Retype every entry word for word.

*** The records ***

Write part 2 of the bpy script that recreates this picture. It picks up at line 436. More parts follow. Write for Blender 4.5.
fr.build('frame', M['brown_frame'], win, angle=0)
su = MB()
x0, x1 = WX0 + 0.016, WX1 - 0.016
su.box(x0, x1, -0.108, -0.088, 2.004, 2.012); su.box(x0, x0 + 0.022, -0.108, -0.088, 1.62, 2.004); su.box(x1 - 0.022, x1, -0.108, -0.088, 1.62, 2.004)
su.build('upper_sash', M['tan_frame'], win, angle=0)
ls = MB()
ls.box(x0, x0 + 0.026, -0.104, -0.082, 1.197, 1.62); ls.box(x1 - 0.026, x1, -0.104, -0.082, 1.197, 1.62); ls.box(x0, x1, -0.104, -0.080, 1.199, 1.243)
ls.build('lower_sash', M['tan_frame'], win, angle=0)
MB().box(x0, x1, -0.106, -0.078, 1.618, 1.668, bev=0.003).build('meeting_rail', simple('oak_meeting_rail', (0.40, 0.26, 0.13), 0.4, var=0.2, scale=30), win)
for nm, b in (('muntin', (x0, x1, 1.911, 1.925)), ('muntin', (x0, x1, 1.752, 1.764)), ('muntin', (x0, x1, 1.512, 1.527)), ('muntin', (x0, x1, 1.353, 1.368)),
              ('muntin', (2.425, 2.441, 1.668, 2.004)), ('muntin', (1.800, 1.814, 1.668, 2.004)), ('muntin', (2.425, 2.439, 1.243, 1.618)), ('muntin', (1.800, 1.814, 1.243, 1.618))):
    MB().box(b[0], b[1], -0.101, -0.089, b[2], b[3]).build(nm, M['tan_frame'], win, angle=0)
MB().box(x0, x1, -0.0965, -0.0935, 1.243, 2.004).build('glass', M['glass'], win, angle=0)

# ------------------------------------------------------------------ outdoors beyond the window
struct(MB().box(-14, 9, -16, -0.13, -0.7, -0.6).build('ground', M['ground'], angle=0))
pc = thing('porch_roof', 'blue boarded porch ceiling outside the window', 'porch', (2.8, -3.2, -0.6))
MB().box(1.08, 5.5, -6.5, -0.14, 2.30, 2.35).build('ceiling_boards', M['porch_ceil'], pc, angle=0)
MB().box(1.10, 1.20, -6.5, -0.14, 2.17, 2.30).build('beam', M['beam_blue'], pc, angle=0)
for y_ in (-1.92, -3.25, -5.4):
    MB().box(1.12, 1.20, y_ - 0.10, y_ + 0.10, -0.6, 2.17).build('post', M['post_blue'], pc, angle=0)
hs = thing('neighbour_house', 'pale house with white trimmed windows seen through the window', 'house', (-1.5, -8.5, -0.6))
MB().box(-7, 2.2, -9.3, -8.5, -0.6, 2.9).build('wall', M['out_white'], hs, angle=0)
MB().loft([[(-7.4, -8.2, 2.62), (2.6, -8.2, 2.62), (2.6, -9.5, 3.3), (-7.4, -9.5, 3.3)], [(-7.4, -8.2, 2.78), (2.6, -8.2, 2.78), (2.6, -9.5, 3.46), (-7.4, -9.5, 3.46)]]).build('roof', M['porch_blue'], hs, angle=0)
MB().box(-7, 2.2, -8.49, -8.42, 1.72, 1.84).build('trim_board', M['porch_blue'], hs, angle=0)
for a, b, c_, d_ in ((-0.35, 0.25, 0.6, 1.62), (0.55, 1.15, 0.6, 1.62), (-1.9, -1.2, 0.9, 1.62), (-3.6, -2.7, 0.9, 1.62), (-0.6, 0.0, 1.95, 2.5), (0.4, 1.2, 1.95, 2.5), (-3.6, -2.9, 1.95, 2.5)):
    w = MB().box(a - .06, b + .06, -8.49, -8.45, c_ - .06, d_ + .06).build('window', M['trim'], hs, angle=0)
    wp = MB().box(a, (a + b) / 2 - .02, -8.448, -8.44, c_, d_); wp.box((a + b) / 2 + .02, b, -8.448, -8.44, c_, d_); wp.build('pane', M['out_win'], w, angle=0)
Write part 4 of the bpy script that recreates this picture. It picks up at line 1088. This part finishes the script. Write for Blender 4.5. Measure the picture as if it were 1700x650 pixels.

***

» **Task solution**:
Write part 2 of the bpy script that recreates this picture. It picks up at line 436. More parts follow. Write for Blender 4.5.
fr.build('frame', M['brown_frame'], win, angle=0)
su = MB()
x0, x1 = WX0 + 0.016, WX1 - 0.016
su.box(x0, x1, -0.108, -0.088, 2.004, 2.012); su.box(x0, x0 + 0.022, -0.108, -0.088, 1.62, 2.004); su.box(x1 - 0.022, x1, -0.108, -0.088, 1.62, 2.004)
su.build('upper_sash', M['tan_frame'], win, angle=0)
ls = MB()
ls.box(x0, x0 + 0.026, -0.104, -0.082, 1.197, 1.62); ls.box(x1 - 0.026, x1, -0.104, -0.082, 1.197, 1.62); ls.box(x0, x1, -0.104, -0.080, 1.199, 1.243)
ls.build('lower_sash', M['tan_frame'], win, angle=0)
MB().box(x0, x1, -0.106, -0.078, 1.618, 1.668, bev=0.003).build('meeting_rail', simple('oak_meeting_rail', (0.40, 0.26, 0.13), 0.4, var=0.2, scale=30), win)
for nm, b in (('muntin', (x0, x1, 1.911, 1.925)), ('muntin', (x0, x1, 1.752, 1.764)), ('muntin', (x0, x1, 1.512, 1.527)), ('muntin', (x0, x1, 1.353, 1.368)),
              ('muntin', (2.425, 2.441, 1.668, 2.004)), ('muntin', (1.800, 1.814, 1.668, 2.004)), ('muntin', (2.425, 2.439, 1.243, 1.618)), ('muntin', (1.800, 1.814, 1.243, 1.618))):
    MB().box(b[0], b[1], -0.101, -0.089, b[2], b[3]).build(nm, M['tan_frame'], win, angle=0)
MB().box(x0, x1, -0.0965, -0.0935, 1.243, 2.004).build('glass', M['glass'], win, angle=0)

# ------------------------------------------------------------------ outdoors beyond the window
struct(MB().box(-14, 9, -16, -0.13, -0.7, -0.6).build('ground', M['ground'], angle=0))
pc = thing('porch_roof', 'blue boarded porch ceiling outside the window', 'porch', (2.8, -3.2, -0.6))
MB().box(1.08, 5.5, -6.5, -0.14, 2.30, 2.35).build('ceiling_boards', M['porch_ceil'], pc, angle=0)
MB().box(1.10, 1.20, -6.5, -0.14, 2.17, 2.30).build('beam', M['beam_blue'], pc, angle=0)
for y_ in (-1.92, -3.25, -5.4):
    MB().box(1.12, 1.20, y_ - 0.10, y_ + 0.10, -0.6, 2.17).build('post', M['post_blue'], pc, angle=0)
hs = thing('neighbour_house', 'pale house with white trimmed windows seen through the window', 'house', (-1.5, -8.5, -0.6))
MB().box(-7, 2.2, -9.3, -8.5, -0.6, 2.9).build('wall', M['out_white'], hs, angle=0)
MB().loft([[(-7.4, -8.2, 2.62), (2.6, -8.2, 2.62), (2.6, -9.5, 3.3), (-7.4, -9.5, 3.3)], [(-7.4, -8.2, 2.78), (2.6, -8.2, 2.78), (2.6, -9.5, 3.46), (-7.4, -9.5, 3.46)]]).build('roof', M['porch_blue'], hs, angle=0)
MB().box(-7, 2.2, -8.49, -8.42, 1.72, 1.84).build('trim_board', M['porch_blue'], hs, angle=0)
for a, b, c_, d_ in ((-0.35, 0.25, 0.6, 1.62), (0.55, 1.15, 0.6, 1.62), (-1.9, -1.2, 0.9, 1.62), (-3.6, -2.7, 0.9, 1.62), (-0.6, 0.0, 1.95, 2.5), (0.4, 1.2, 1.95, 2.5), (-3.6, -2.9, 1.95, 2.5)):
    w = MB().box(a - .06, b + .06, -8.49, -8.45, c_ - .06, d_ + .06).build('window', M['trim'], hs, angle=0)
    wp = MB().box(a, (a + b) / 2 - .02, -8.448, -8.44, c_, d_); wp.box((a + b) / 2 + .02, b, -8.448, -8.44, c_, d_); wp.build('pane', M['out_win'], w, angle=0)
Write part 4 of the bpy script that recreates this picture. It picks up at line 1088. This part finishes the script. Write for Blender 4.5. Measure the picture as if it were 1700x650 pixels.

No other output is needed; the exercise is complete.